GIOVANNI SERPELLONI (Direzione Dip. Dipendenze Reg. Veneto): «Un cambiamento è necessario, adesso al Centro e al Sud è un disastro. Naturalmente poi ogni regione applicherà la legge in base alle sue esigenze e alla sua organizzazione. Le persone devono capire che si parte da evidenze scientifiche. Le droghe non possono essere divise in leggere e pesanti, tutte sono uguali e nocive. Il proibire non deve essere visto come lesivo dei diritti e della libertà della persona. Così come si dice che i grassi fanno male dobbiamo dire che le droghe fanno male. Non può essere un diritto usarle».

IGNAZIO MARCOZZI ROZZI (presidente dell’Agenzia Tossicodipendenze del Comune di Roma): «Oggetto della legge annunciata da Fini è un attacco alla riduzione del danno. Non distinguere cannabis ed eroina significa incentivare il narcotraffico e dare un’informazione sbagliata ai giovani. Vuol dire far sparire la cannabis e facilitare droghe leganti e uncinanti come la cocaina e l’Lsd. D’altra parte sono certo che la legge avrà un iter lungo e dovrà fare i conti con la comunità scientifica e politica internazionale. Siamo tutti d’accordo che bisogna impedire il consumo ma non si può trasformare in reato ciò che reato non è».

MARCO TOSI (Direzione Generale Famiglia e Solidarietà Sociale, Regione Lombardia): «Abbiamo forse il migliore sistema d’Europa per le dipendenze. Sicuramente degli Usa. Dobbiamo migliorare — e lo stiamo facendo, magari non tutte le Regioni con la stessa marcia — implementando i dipartimenti e l’integrazione dei SerT sul territorio. Non dimentichiamo che questi ultimi sono la finestra sul cambiamento del mercato e dei consumatori. Solo un mix sempre più stretto e avanzato tra pubblico e privato con ampie deleghe alle Regioni consentirà di progredire sulla strada giusta».

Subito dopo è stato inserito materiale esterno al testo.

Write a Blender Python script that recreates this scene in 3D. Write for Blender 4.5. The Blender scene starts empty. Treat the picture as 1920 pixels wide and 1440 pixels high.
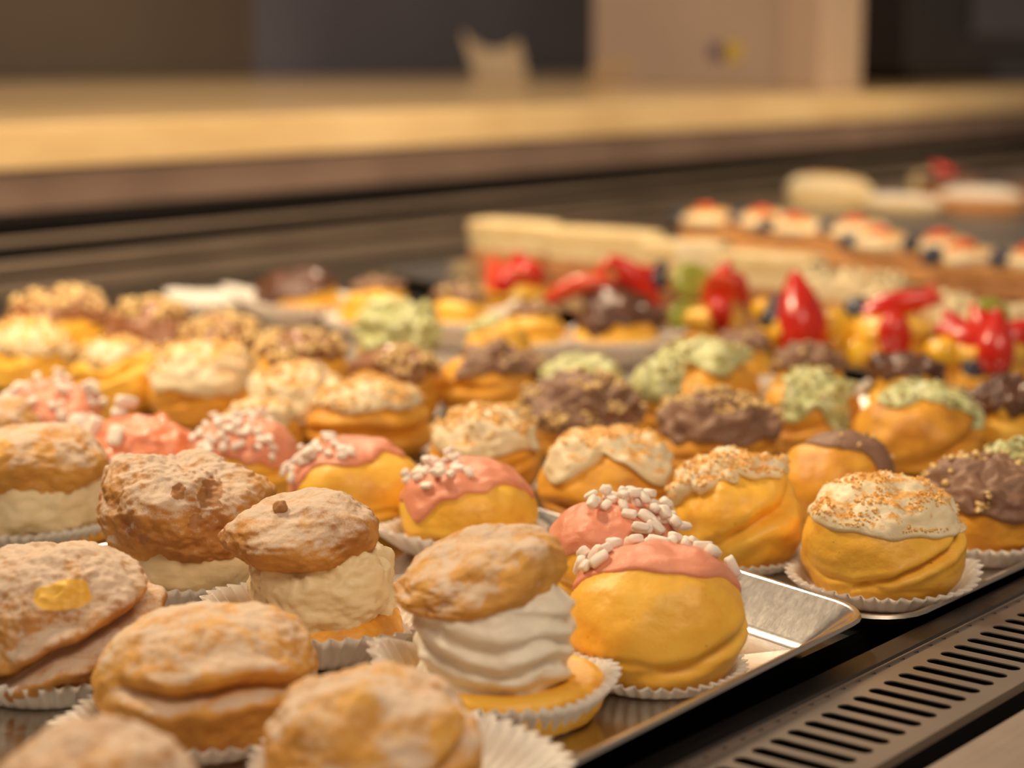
import bpy, math, random
import numpy as np
from mathutils import Vector, noise
D = math.radians
# ---------------------------------------------------------------- camera
Z0 = 0.90                      # height of the tray floors above the room floor
H = 0.22                       # camera height above the trays
F_PX = 3620.0; PITCH = D(9.9); HEAD = D(39.5)
SC = bpy.context.scene; COL = SC.collection
cd = bpy.data.cameras.new('camera'); cam = bpy.data.objects.new('camera', cd); COL.objects.link(cam)
cam.location = (0, 0, Z0 + H); cam.rotation_euler = (math.pi/2 - PITCH, 0, HEAD - math.pi/2)
cd.sensor_width = 36; cd.lens = F_PX / 1920 * 36; cd.clip_start = 0.01; cd.clip_end = 60
cd.dof.use_dof = True; cd.dof.focus_distance = 0.72; cd.dof.aperture_fstop = 6.2
SC.camera = cam
# ---------------------------------------------------------------- light
w = bpy.data.worlds.new('world'); SC.world = w; w.use_nodes = True
w.node_tree.nodes['Background'].inputs[0].default_value = (1.0, 0.76, 0.56, 1)
w.node_tree.nodes['Background'].inputs[1].default_value = 0.24
def area(name, loc, target, sx, sy, power, col):
    l = bpy.data.lights.new(name, 'AREA'); l.shape = 'RECTANGLE'; l.size = sx; l.size_y = sy; l.energy = power; l.color = col
    o = bpy.data.objects.new(name, l); COL.objects.link(o); o.location = loc
    o.rotation_euler = (Vector(target) - Vector(loc)).to_track_quat('-Z', 'Y').to_euler(); return o
area('lamp_over_case', (0.45, 1.15, Z0+0.85), (0.70, 0.75, Z0), 0.14, 0.14, 9.5, (1.0, 0.77, 0.49))
area('lamp_over_case', (1.35, 1.35, Z0+1.05), (1.3, 0.8, Z0), 0.16, 0.16, 11.0, (1.0, 0.77, 0.52))
area('fill_front', (0.10, -0.30, Z0+1.20), (0.7, 0.6, Z0), 0.7, 0.5, 9.5, (1.0, 0.80, 0.58))  # unseen fill light added above and behind the camera
for _x in (0.5, 1.5, 2.5): area('counter_face_fill', (_x, 0.55, Z0+.85), (_x+.35, 1.6, Z0+.12), 0.25, 0.1, 2.1, (1.0, 0.77, 0.48)).data.spread = D(75)  # added lights aimed at the counter front to brighten its face
area('lamp_back_room', (2.2, 2.4, Z0+1.6), (2.8, 3.7, Z0+.2), 0.5, 0.5, 14.0, (1.0, 0.80, 0.62))
SC.view_settings.view_transform = 'Standard'; SC.view_settings.look = 'None'
SC.view_settings.exposure = 0.0; SC.view_settings.gamma = 1.0; SC.view_settings.use_curve_mapping = False
# ---------------------------------------------------------------- where a sight line meets the world
_f = Vector((math.cos(HEAD)*math.cos(PITCH), math.sin(HEAD)*math.cos(PITCH), -math.sin(PITCH)))
_r = Vector((math.sin(HEAD), -math.cos(HEAD), 0))
_u = Vector((math.cos(HEAD)*math.sin(PITCH), math.sin(HEAD)*math.sin(PITCH), math.cos(PITCH)))
CAM = Vector((0, 0, Z0 + H))
def ray(px, py): return _f + _r*((px-960)/F_PX) + _u*((720-py)/F_PX)
def on_plane(px, py, z):
    r = ray(px, py); return CAM + r*((Z0+z-CAM.z)/r.z)
def at_dist(px, py, d):
    r = ray(px, py); return CAM + r*(d/math.hypot(r.x, r.y))
def heading(p): return math.atan2(p.y, p.x)
def px_size(p): return (p-CAM).dot(_f)/F_PX          # metres per pixel at p
# ---------------------------------------------------------------- scene helpers
def tag(o, label=None, cat=None, group=None, kind=None):
    if label: o['label'] = label
    if cat: o['category'] = cat
    if group: o['group'] = group
    if kind: o['kind'] = kind
    return o
def empty(name, loc, rz=0):
    o = bpy.data.objects.new(name, None); COL.objects.link(o); o.location = loc; o.rotation_euler = (0, 0, rz)
    o.empty_display_size = .01; return o
def mesh_obj(name, v, f, m, parent=None, smooth=True, loc=None, rot=None):
    me = bpy.data.meshes.new(name); me.from_pydata([tuple(map(float, p)) for p in v], [], f); me.update()
    if smooth: me.shade_smooth()
    me.materials.append(m)
    o = bpy.data.objects.new(name, me); COL.objects.link(o)
    if parent: o.parent = parent
    if loc is not None: o.location = loc
    if rot is not None: o.rotation_euler = rot
    return o
class MB:
    def __init__(s): s.v = []; s.f = []
    def add(s, v, f):
        n = len(s.v); s.v += [tuple(p) for p in v]; s.f += [tuple(i+n for i in q) for q in f]; return s
    def box(s, x0, x1, y0, y1, z0, z1, b=0.0):
        if b <= 0:
            v = [(x, y, z) for z in (z0, z1) for x, y in ((x0, y0), (x1, y0), (x1, y1), (x0, y1))]
            return s.add(v, [(3,2,1,0), (4,5,6,7), (0,1,5,4), (1,2,6,5), (2,3,7,6), (3,0,4,7)])
        # chamfered box: stacked rounded rings
        rings = []
        for z, i in ((z0, b), (z0+b, 0), (z1-b, 0), (z1, b)):
            a0, a1, c0, c1 = x0+i, x1-i, y0+i, y1-i; k = b*.6
            rings.append([(a0+k, c0, z), (a1-k, c0, z), (a1, c0+k, z), (a1, c1-k, z), (a1-k, c1, z), (a0+k, c1, z), (a0, c1-k, z), (a0, c0+k, z)])
        v = [p for r in rings for p in r]; f = [tuple(range(7, -1, -1)), tuple(range(24, 32))]
        for j in range(3):
            for i in range(8): f.append((j*8+i, j*8+(i+1) % 8, (j+1)*8+(i+1) % 8, (j+1)*8+i))
        return s.add(v, f)
    def prism(s, prof, x0, x1):           # closed (y,z) profile, counter-clockwise seen from +x, extruded along x
        n = len(prof); v = [(x0, y, z) for y, z in prof] + [(x1, y, z) for y, z in prof]
        f = [tuple(range(n))[::-1], tuple(range(n, 2*n))] + [(i, (i+1) % n, n+(i+1) % n, n+i) for i in range(n)]
        return s.add(v, f)
    def build(s, name, m, parent=None, smooth=False, loc=None, rot=None):
        return mesh_obj(name, s.v, s.f, m, parent, smooth, loc, rot)
# ---------------------------------------------------------------- materials
def new_mat(name):
    m = bpy.data.materials.new(name); m.use_nodes = True; nt = m.node_tree
    return m, nt, nt.nodes['Principled BSDF']
def tex_noise(nt, scale, detail=4, rough=.55, coord=None, dist=0):
    t = nt.nodes.new('ShaderNodeTexNoise'); t.inputs['Scale'].default_value = scale
    t.inputs['Detail'].default_value = detail; t.inputs['Roughness'].default_value = rough; t.inputs['Distortion'].default_value = dist
    if coord: nt.links.new(coord, t.inputs['Vector'])
    return t
def ramp(nt, src, stops):
    r = nt.nodes.new('ShaderNodeValToRGB'); nt.links.new(src, r.inputs[0]); e = r.color_ramp.elements
    for i, (p, c) in enumerate(stops):
        x = e[i] if i < 2 else e.new(p)
        x.position = p; x.color = (*c, 1) if len(c) == 3 else c
    return r
def mixc(nt, fac, a, b, typ='MIX'):
    m = nt.nodes.new('ShaderNodeMix'); m.data_type = 'RGBA'; m.blend_type = typ
    if isinstance(fac, (int, float)): m.inputs[0].default_value = fac
    else: nt.links.new(fac, m.inputs[0])
    for s, i in ((a, 6), (b, 7)):
        if isinstance(s, tuple): m.inputs[i].default_value = (*s, 1)
        else: nt.links.new(s, m.inputs[i])
    return m.outputs[2]
def coords(nt, out='Object', offset=None):
    t = nt.nodes.new('ShaderNodeTexCoord')
    if offset is None: return t.outputs[out]
    oi = nt.nodes.new('ShaderNodeObjectInfo'); mp = nt.nodes.new('ShaderNodeVectorMath'); mp.operation = 'SCALE'
    cb = nt.nodes.new('ShaderNodeCombineXYZ')
    for i in range(3): nt.links.new(oi.outputs['Random'], cb.inputs[i])
    nt.links.new(cb.outputs[0], mp.inputs[0]); mp.inputs['Scale'].default_value = offset
    ad = nt.nodes.new('ShaderNodeVectorMath'); ad.operation = 'ADD'
    nt.links.new(t.outputs[out], ad.inputs[0]); nt.links.new(mp.outputs[0], ad.inputs[1]); return ad.outputs[0]
def bump(nt, b, src, strength, dist):
    n = nt.nodes.new('ShaderNodeBump'); n.inputs['Strength'].default_value = strength; n.inputs['Distance'].default_value = dist
    nt.links.new(src, n.inputs['Height']); nt.links.new(n.outputs[0], b.inputs['Normal'])
def food(name, stops, scale=70, rough=.5, bs=.4, bscale=350, bd=.0008, sss=0, coat=0, specks=None, detail=5):
    m, nt, b = new_mat(name); c = coords(nt, offset=7.3)
    n = tex_noise(nt, scale, detail, .6, c); col = ramp(nt, n.outputs[0], stops).outputs[0]
    if specks:
        s = tex_noise(nt, specks[0], 2, .5, c); k = ramp(nt, s.outputs[0], [(specks[1], (0,0,0)), (specks[1]+.04, (1,1,1))])
        col = mixc(nt, k.outputs[0], col, specks[2])
    nt.links.new(col, b.inputs['Base Color']); b.inputs['Roughness'].default_value = rough
    n2 = tex_noise(nt, bscale, 5, .6, c); bump(nt, b, n2.outputs[0], bs, bd)
    if sss:
        b.inputs['Subsurface Weight'].default_value = sss; b.inputs['Subsurface Radius'].default_value = (1, .6, .25); b.inputs['Subsurface Scale'].default_value = .004
    if coat: b.inputs['Coat Weight'].default_value = coat; b.inputs['Coat Roughness'].default_value = .12
    return m
M = {}
M['choux'] = food('choux_pastry', [(.28, (.76,.35,.035)), (.45, (.93,.51,.06)), (.7, (.97,.60,.09))], 45, .42, .45, 420, .0007, .12, specks=(520, .74, (.35,.14,.03)))
M['choux_deep'] = food('choux_pastry_deep', [(.28, (.56,.22,.025)), (.5, (.82,.39,.04)), (.75, (.93,.50,.07))], 45, .45, .45, 380, .0009, .1, specks=(480, .72, (.30,.12,.03)))
M['custard'] = food('custard', [(.3, (.85,.45,.05)), (.7, (.95,.62,.09))], 60, .25, .2, 300, .0006, .2, .2)
M['custard_dull'] = food('custard_spot', [(.3, (.80,.42,.05)), (.7, (.90,.56,.08))], 60, .5, .1, 300, .0003)
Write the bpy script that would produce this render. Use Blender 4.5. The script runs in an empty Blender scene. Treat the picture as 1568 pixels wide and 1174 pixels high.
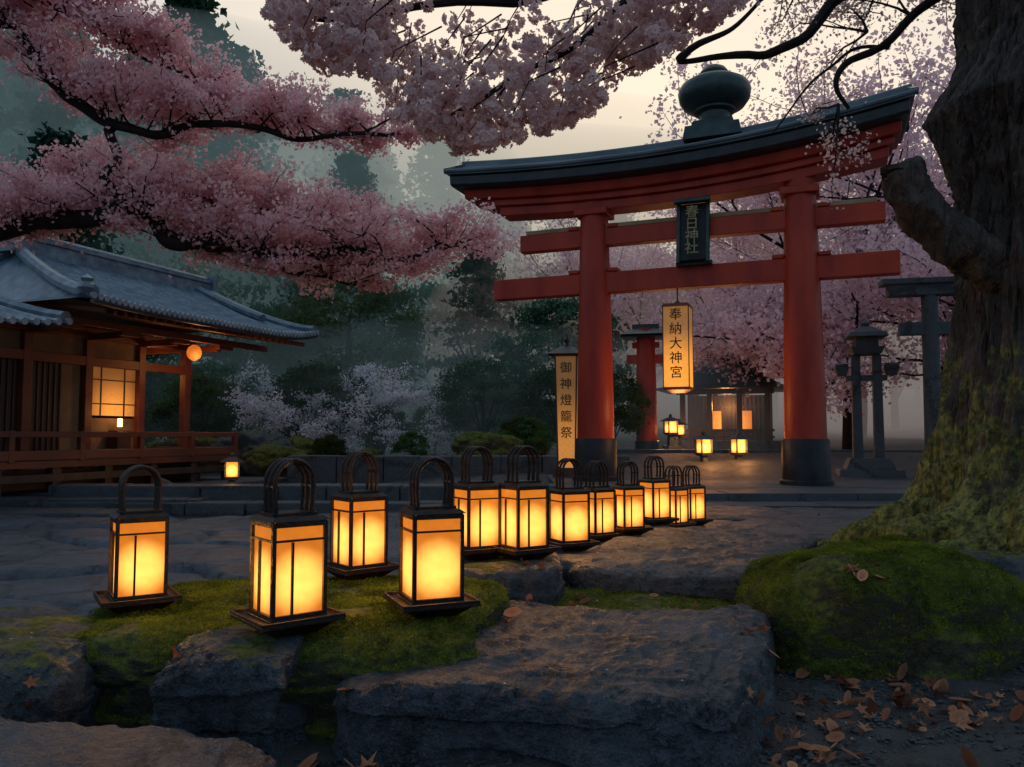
import bpy, bmesh, math, random
import numpy as np
from mathutils import Vector, Matrix, noise
from mathutils.bvhtree import BVHTree
random.seed(7); rng=np.random.default_rng(7)
S=bpy.context.scene; COL=S.collection
def rad(a): return math.radians(a)
def ss(a,b,x):
    t=max(0.,min(1.,(x-a)/(b-a))); return t*t*(3-2*t)

# ------------------------------------------------------------ materials
def nt(name):
    m=bpy.data.materials.new(name); m.use_nodes=True
    n=m.node_tree.nodes; l=m.node_tree.links
    return m,n,l,n['Principled BSDF']
def mat(name,c1,c2,scale=5,rough=.6,bump=.3,bscale=30,detail=4,metal=0,bdist=.02,stretch=(1,1,1),spec=.5):
    m,n,l,b=nt(name)
    tc=n.new('ShaderNodeTexCoord'); mp=n.new('ShaderNodeMapping'); mp.inputs['Scale'].default_value=stretch
    l.new(tc.outputs['Object'],mp.inputs[0])
    no=n.new('ShaderNodeTexNoise'); no.inputs['Scale'].default_value=scale; no.inputs['Detail'].default_value=detail
    l.new(mp.outputs[0],no.inputs[0])
    r=n.new('ShaderNodeValToRGB'); r.color_ramp.elements[0].position=.32; r.color_ramp.elements[1].position=.68
    r.color_ramp.elements[0].color=(*c1,1); r.color_ramp.elements[1].color=(*c2,1)
    l.new(no.outputs[0],r.inputs[0]); l.new(r.outputs[0],b.inputs['Base Color'])
    b.inputs['Roughness'].default_value=rough; b.inputs['Metallic'].default_value=metal
    b.inputs['Specular IOR Level'].default_value=spec
    n2=n.new('ShaderNodeTexNoise'); n2.inputs['Scale'].default_value=bscale; n2.inputs['Detail'].default_value=4
    l.new(mp.outputs[0],n2.inputs[0])
    bu=n.new('ShaderNodeBump'); bu.inputs['Strength'].default_value=bump; bu.inputs['Distance'].default_value=bdist
    l.new(n2.outputs[0],bu.inputs['Height']); l.new(bu.outputs[0],b.inputs['Normal'])
    return m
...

GRAZIA ZUFFA (docente di psicologia delle Tossicodipendenze, univ. Firenze): «Mentre la Spagna depenalizza uso e consumo personale, il Portogallo depenalizza la detenzione, la Francia vuol togliere le sanzioni pesanti per il consumo, la Gran Bretagna depenalizza il consumo di canapa, la Grecia incrementa le politiche di riduzione del danno, l’Italia vuole ripristinare l’arresto per chi "fuma lo spinello" e togliere di mezzo gli interventi di riduzione del danno per i tossicodipendenti».